_AIM:_ Say how many lines include the word "picture", using only a number.

_SUPPLIED DATA:_
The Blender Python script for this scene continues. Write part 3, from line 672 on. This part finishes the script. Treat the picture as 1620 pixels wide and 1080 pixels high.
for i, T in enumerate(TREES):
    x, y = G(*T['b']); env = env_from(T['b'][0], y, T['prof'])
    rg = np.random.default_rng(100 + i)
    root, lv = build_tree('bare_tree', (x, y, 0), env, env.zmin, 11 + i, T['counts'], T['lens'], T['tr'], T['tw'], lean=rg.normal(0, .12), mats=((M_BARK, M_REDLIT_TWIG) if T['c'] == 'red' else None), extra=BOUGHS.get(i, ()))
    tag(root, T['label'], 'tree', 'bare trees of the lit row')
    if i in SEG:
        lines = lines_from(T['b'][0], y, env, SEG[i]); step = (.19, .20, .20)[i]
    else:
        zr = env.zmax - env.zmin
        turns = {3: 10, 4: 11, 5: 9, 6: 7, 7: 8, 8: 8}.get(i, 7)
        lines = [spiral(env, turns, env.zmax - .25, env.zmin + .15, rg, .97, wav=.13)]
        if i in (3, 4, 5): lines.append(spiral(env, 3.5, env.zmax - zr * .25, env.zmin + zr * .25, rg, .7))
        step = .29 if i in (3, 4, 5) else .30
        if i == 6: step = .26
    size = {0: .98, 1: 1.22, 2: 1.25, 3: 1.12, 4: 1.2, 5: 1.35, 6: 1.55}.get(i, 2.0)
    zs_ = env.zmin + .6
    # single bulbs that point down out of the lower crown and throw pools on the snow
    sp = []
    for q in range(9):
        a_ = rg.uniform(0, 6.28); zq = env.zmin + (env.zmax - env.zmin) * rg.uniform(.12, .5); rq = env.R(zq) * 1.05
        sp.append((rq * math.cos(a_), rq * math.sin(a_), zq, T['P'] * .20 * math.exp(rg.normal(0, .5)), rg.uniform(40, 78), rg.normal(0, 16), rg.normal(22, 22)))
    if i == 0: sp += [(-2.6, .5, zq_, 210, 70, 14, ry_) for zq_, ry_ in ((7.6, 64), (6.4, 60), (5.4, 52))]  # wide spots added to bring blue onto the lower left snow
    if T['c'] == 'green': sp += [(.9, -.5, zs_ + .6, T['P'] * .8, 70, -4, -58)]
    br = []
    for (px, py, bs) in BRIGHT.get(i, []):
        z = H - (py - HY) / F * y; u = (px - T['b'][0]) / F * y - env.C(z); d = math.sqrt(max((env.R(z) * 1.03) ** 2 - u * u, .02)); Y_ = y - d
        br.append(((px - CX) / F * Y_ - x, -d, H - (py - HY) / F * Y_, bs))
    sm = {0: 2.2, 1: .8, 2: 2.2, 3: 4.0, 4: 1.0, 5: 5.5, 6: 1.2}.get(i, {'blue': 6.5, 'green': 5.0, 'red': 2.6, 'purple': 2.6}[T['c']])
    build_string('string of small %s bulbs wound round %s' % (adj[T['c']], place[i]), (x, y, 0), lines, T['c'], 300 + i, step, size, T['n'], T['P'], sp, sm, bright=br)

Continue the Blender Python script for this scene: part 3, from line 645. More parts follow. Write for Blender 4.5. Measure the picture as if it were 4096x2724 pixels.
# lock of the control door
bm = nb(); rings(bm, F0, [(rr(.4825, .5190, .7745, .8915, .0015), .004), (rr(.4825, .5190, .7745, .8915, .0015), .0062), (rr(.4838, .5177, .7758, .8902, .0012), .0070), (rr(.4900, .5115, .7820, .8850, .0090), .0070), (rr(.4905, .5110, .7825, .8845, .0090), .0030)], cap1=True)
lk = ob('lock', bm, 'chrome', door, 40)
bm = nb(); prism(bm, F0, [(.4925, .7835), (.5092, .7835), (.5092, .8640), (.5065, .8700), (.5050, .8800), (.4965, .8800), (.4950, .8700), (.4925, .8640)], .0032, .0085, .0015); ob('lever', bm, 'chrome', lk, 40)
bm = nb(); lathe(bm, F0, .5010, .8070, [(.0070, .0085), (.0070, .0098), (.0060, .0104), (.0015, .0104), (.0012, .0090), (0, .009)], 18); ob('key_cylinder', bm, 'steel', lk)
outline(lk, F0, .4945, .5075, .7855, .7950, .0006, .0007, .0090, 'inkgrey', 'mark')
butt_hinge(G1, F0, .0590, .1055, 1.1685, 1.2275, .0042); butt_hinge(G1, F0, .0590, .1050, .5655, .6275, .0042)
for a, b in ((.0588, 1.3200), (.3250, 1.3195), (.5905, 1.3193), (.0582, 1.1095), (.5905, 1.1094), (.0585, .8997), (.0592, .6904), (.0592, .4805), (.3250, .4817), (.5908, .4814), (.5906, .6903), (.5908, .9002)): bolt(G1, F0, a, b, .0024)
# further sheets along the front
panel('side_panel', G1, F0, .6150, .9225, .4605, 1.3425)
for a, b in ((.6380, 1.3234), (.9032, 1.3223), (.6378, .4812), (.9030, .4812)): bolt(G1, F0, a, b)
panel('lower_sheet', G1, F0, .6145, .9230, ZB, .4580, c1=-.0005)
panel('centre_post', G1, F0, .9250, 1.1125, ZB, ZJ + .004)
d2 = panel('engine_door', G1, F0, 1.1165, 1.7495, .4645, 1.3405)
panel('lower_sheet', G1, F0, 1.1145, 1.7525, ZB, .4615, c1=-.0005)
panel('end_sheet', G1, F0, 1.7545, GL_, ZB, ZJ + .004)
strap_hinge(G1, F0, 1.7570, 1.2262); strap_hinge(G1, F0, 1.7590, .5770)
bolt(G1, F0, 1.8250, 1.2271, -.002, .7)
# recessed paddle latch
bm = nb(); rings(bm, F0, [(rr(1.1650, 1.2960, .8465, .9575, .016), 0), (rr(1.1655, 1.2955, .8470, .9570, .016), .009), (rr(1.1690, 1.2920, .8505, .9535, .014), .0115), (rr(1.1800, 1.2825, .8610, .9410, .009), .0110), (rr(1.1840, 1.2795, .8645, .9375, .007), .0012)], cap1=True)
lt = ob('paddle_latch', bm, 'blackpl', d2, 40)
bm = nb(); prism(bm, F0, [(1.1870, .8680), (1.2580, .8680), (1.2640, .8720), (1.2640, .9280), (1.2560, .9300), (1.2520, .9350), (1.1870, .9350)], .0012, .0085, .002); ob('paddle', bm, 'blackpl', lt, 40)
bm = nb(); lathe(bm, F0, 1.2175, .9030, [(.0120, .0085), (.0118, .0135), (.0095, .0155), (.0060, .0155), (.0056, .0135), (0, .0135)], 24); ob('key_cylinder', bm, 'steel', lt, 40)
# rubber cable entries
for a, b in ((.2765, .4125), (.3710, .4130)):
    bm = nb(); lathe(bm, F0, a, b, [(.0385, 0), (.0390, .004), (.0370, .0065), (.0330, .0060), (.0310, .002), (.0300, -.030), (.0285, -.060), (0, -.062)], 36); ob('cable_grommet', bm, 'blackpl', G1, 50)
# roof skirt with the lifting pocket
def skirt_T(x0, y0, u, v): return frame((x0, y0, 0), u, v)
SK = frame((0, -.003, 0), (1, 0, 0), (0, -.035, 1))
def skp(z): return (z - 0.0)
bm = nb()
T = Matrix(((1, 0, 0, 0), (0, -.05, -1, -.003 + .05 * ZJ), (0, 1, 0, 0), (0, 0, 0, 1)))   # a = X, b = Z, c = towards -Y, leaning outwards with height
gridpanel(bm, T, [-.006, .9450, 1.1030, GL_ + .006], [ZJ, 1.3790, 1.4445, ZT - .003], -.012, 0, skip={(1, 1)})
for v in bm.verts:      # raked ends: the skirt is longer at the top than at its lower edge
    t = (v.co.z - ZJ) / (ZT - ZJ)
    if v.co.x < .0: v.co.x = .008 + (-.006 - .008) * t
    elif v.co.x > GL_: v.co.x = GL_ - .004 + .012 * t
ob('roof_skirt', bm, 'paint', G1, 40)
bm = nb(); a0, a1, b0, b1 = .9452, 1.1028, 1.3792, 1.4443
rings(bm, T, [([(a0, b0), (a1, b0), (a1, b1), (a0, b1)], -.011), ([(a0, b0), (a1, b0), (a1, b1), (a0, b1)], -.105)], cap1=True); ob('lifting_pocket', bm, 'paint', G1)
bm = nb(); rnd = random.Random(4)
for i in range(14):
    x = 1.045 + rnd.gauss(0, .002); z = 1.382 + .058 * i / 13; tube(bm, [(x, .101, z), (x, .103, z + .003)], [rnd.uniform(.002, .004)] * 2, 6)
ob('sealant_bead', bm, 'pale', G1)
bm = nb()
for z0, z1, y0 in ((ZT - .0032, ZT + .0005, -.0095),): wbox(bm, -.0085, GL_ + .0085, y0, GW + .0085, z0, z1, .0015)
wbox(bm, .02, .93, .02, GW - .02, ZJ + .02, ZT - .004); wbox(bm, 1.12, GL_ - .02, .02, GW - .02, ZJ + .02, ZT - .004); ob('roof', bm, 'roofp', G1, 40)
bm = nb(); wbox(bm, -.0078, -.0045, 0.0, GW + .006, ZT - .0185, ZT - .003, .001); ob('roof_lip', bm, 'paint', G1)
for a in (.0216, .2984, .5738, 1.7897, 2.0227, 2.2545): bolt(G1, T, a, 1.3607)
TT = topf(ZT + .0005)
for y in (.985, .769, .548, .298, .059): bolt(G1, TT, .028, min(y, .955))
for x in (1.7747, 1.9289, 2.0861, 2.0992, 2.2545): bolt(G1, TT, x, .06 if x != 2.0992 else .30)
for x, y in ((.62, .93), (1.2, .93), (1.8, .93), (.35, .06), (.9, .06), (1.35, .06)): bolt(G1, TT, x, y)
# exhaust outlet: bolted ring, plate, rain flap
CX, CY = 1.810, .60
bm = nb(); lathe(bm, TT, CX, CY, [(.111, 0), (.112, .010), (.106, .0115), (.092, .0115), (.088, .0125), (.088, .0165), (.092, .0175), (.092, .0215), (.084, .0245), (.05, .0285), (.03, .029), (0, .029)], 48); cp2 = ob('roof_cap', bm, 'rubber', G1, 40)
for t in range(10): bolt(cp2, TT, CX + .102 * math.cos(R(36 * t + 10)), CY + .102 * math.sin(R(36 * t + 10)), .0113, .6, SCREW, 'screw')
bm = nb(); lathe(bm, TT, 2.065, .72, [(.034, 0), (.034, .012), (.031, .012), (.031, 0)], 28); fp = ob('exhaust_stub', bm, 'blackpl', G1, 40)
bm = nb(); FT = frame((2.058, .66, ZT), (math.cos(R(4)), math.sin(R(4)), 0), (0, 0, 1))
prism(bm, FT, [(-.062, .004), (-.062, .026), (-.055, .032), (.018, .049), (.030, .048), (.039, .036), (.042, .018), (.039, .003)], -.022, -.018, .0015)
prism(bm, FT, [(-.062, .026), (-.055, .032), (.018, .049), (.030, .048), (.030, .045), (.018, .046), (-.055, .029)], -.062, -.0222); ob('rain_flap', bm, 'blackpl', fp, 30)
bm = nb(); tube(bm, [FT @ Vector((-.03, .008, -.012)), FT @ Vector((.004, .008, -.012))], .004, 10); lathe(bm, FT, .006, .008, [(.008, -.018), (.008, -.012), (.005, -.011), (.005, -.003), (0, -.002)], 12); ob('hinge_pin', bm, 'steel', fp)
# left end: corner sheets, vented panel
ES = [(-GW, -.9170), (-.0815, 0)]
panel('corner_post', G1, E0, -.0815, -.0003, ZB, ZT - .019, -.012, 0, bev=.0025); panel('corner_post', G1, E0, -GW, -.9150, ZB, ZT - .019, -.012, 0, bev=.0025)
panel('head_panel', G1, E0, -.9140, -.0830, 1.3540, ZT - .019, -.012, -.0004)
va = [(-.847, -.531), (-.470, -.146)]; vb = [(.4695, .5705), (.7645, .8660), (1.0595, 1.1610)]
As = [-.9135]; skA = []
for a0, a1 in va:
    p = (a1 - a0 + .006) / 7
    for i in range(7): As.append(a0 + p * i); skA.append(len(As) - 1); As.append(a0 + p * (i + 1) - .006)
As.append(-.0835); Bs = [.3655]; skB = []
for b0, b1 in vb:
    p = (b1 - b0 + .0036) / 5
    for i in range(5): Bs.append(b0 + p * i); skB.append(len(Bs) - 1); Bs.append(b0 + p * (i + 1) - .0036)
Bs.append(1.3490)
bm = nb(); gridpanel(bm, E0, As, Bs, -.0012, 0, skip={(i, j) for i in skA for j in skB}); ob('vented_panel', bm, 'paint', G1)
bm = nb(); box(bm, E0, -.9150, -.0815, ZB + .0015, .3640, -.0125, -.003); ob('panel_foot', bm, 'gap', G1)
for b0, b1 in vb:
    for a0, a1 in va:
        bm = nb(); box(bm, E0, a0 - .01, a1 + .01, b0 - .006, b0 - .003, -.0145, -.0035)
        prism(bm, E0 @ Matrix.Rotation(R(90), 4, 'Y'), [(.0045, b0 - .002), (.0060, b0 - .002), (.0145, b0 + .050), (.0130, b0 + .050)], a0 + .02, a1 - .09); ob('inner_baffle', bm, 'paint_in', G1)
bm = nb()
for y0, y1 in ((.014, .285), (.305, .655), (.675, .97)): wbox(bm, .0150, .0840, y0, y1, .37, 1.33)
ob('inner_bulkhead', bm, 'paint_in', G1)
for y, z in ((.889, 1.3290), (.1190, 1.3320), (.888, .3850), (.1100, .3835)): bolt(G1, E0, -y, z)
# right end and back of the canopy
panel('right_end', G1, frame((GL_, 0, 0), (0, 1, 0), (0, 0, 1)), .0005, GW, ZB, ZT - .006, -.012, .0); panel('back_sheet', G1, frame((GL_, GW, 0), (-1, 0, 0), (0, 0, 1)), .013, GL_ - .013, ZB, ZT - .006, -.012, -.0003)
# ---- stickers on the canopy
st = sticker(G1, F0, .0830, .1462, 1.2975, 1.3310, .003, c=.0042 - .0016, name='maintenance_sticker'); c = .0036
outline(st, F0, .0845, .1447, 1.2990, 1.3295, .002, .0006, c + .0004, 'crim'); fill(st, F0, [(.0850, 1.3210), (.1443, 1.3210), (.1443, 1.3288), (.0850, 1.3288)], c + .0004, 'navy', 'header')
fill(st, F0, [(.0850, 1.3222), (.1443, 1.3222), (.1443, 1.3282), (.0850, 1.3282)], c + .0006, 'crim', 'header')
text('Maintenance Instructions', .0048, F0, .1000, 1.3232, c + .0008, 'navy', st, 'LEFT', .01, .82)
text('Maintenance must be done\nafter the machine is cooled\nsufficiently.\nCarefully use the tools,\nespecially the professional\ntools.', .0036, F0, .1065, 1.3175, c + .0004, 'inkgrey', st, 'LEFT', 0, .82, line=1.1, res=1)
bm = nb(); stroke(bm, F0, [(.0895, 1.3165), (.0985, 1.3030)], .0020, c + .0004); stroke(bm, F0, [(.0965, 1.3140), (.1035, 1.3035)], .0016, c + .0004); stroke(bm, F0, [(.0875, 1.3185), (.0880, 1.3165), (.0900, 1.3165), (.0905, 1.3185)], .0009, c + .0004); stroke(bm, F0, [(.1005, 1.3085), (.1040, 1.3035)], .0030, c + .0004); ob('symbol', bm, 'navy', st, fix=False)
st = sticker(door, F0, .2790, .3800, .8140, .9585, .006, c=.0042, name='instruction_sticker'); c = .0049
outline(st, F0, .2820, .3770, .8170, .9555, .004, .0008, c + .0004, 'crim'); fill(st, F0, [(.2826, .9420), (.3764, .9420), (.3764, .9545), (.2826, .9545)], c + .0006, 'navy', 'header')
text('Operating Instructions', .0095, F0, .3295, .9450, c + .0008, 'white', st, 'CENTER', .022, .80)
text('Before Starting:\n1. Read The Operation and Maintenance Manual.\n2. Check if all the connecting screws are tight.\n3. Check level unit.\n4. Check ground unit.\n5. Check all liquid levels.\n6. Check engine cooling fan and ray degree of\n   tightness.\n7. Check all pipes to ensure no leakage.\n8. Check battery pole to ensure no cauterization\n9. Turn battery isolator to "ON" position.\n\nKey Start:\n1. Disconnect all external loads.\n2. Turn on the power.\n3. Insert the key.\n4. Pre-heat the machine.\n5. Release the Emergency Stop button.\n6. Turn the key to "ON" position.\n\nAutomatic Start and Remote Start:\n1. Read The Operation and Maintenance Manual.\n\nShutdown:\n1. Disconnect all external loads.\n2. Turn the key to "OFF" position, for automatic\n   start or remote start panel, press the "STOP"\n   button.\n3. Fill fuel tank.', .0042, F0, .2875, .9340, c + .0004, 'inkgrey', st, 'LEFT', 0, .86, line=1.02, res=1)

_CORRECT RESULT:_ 2